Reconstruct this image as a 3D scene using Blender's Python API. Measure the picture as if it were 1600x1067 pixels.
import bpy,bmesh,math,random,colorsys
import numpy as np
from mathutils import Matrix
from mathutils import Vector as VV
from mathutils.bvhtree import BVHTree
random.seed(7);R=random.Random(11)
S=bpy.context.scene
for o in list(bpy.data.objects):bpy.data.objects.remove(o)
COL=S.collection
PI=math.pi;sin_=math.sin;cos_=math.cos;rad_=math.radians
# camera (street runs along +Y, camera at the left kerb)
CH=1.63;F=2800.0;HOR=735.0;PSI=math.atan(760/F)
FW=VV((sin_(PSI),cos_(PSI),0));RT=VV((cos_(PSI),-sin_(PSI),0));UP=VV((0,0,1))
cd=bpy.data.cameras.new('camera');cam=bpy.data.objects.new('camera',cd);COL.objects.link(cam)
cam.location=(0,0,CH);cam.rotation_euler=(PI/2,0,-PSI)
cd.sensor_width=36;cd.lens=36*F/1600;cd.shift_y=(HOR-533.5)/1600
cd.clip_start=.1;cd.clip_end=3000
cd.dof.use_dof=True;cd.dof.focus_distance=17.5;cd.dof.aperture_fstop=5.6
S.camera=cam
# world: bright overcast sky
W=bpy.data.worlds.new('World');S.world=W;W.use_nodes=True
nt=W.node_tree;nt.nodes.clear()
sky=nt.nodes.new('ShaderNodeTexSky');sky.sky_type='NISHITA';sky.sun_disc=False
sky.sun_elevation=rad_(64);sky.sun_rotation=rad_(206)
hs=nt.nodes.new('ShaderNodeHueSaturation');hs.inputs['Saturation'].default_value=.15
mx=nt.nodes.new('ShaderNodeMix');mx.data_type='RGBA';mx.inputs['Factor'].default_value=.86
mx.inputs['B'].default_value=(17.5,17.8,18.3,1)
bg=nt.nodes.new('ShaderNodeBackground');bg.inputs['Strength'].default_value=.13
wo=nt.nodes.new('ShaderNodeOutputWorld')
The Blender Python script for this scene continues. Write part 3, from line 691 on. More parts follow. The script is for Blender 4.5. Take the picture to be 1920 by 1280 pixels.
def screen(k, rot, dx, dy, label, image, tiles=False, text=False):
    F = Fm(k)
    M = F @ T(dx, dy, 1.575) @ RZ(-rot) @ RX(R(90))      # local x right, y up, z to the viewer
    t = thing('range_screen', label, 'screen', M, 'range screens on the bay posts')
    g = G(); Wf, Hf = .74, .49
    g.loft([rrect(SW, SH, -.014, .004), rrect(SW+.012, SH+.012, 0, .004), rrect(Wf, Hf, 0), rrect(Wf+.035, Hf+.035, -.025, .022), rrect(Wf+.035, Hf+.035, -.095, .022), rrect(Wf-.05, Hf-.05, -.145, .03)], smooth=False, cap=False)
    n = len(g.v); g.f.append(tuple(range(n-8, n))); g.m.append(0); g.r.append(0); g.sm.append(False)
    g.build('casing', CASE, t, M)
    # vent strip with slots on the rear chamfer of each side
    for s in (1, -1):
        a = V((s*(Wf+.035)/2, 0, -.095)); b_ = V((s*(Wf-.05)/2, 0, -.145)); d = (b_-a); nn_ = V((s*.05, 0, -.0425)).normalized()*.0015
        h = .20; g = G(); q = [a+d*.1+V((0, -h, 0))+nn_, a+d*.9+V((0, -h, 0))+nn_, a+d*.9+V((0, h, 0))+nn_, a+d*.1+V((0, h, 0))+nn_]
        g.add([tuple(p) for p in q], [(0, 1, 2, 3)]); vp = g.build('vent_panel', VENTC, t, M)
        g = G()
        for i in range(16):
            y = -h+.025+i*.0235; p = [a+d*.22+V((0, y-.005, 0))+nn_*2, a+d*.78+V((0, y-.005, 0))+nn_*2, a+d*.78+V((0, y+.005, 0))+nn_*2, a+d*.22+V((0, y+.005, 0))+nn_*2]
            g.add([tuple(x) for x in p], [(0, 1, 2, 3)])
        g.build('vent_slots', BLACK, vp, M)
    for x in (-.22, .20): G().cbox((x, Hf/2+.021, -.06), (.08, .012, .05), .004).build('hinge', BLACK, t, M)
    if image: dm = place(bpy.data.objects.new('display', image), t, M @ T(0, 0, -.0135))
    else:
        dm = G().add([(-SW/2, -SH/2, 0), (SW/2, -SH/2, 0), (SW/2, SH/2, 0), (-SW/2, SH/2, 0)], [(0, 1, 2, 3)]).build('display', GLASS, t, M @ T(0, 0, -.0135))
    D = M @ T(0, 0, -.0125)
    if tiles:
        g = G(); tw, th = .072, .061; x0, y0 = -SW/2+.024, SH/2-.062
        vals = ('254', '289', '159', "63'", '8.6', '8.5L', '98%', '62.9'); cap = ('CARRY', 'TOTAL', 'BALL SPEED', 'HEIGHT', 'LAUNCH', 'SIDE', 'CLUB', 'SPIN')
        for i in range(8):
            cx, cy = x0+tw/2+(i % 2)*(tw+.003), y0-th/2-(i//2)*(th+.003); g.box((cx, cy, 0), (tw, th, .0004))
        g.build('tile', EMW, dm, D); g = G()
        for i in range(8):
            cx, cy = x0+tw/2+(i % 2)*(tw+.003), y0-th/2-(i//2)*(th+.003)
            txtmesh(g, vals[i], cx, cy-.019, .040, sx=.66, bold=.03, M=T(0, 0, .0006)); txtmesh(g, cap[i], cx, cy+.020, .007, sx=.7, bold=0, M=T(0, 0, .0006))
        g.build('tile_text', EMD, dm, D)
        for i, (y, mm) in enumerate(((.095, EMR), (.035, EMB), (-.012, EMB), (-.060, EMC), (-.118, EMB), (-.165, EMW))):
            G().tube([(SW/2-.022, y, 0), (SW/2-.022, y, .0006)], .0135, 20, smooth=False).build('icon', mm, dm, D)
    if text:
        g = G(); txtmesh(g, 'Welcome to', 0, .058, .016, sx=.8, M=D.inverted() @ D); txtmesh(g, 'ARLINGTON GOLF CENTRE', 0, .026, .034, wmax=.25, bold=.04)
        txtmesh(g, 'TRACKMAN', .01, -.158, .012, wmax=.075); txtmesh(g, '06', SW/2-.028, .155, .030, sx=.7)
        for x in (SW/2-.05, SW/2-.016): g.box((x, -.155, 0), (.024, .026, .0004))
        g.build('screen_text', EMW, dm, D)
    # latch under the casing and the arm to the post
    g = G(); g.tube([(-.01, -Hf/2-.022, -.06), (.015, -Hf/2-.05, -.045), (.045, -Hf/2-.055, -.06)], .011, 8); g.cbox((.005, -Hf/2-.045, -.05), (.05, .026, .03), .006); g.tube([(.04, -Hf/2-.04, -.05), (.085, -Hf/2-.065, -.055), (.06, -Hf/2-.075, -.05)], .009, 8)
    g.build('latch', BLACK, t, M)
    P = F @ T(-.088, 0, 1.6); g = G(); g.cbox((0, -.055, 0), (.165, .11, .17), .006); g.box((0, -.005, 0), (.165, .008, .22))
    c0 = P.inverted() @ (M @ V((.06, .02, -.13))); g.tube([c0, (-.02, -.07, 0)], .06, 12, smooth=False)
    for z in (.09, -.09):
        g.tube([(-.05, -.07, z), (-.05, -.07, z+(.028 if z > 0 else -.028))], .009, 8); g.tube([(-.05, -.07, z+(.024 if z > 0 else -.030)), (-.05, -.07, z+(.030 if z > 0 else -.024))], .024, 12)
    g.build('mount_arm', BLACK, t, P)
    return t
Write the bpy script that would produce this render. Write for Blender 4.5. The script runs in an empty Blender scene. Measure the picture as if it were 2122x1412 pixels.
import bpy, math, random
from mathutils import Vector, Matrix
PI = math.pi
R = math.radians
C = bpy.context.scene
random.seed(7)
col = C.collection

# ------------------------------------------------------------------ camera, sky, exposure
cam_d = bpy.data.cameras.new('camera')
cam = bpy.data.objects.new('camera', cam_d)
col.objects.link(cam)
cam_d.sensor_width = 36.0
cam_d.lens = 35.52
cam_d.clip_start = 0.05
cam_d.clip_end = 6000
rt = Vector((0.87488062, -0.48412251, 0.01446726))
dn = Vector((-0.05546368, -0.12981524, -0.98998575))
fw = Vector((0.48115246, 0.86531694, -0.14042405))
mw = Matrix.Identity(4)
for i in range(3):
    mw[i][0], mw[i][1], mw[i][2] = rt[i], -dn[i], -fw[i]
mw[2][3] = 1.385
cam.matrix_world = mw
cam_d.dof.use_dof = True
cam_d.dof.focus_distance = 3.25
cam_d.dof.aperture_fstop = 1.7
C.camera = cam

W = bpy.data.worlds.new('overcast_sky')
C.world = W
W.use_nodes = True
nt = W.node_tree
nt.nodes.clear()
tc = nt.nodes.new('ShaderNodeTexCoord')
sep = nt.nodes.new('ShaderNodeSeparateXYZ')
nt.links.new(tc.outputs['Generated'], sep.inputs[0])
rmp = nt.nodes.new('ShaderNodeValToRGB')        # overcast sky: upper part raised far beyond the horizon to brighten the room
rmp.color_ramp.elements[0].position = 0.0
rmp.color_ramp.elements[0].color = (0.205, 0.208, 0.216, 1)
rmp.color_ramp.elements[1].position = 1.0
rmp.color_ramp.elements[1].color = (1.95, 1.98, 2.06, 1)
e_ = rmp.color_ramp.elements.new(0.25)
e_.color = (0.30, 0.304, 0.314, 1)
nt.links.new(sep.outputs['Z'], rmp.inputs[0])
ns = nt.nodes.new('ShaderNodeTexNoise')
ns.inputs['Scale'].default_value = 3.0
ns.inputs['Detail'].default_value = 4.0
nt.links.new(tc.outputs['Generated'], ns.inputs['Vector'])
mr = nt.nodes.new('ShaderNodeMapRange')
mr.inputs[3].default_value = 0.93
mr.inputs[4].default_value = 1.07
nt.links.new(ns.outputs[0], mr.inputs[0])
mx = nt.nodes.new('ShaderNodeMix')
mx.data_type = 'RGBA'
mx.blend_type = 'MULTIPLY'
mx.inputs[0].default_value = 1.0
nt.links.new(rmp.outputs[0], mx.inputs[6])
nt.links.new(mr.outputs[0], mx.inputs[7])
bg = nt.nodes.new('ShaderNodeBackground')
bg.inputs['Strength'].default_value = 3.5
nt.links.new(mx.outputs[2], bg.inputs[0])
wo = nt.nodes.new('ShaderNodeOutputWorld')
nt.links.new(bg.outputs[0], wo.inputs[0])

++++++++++

TASK TO CARRY OUT: Each line from the line containing "Write the bpy" through the line containing "C.camera = cam" is to be transcribed exactly, and no other line.

OUTPUT BELOW:
Write the bpy script that would produce this render. Write for Blender 4.5. The script runs in an empty Blender scene. Measure the picture as if it were 2122x1412 pixels.
import bpy, math, random
from mathutils import Vector, Matrix
PI = math.pi
R = math.radians
C = bpy.context.scene
random.seed(7)
col = C.collection

# ------------------------------------------------------------------ camera, sky, exposure
cam_d = bpy.data.cameras.new('camera')
cam = bpy.data.objects.new('camera', cam_d)
col.objects.link(cam)
cam_d.sensor_width = 36.0
cam_d.lens = 35.52
cam_d.clip_start = 0.05
cam_d.clip_end = 6000
rt = Vector((0.87488062, -0.48412251, 0.01446726))
dn = Vector((-0.05546368, -0.12981524, -0.98998575))
fw = Vector((0.48115246, 0.86531694, -0.14042405))
mw = Matrix.Identity(4)
for i in range(3):
    mw[i][0], mw[i][1], mw[i][2] = rt[i], -dn[i], -fw[i]
mw[2][3] = 1.385
cam.matrix_world = mw
cam_d.dof.use_dof = True
cam_d.dof.focus_distance = 3.25
cam_d.dof.aperture_fstop = 1.7
C.camera = cam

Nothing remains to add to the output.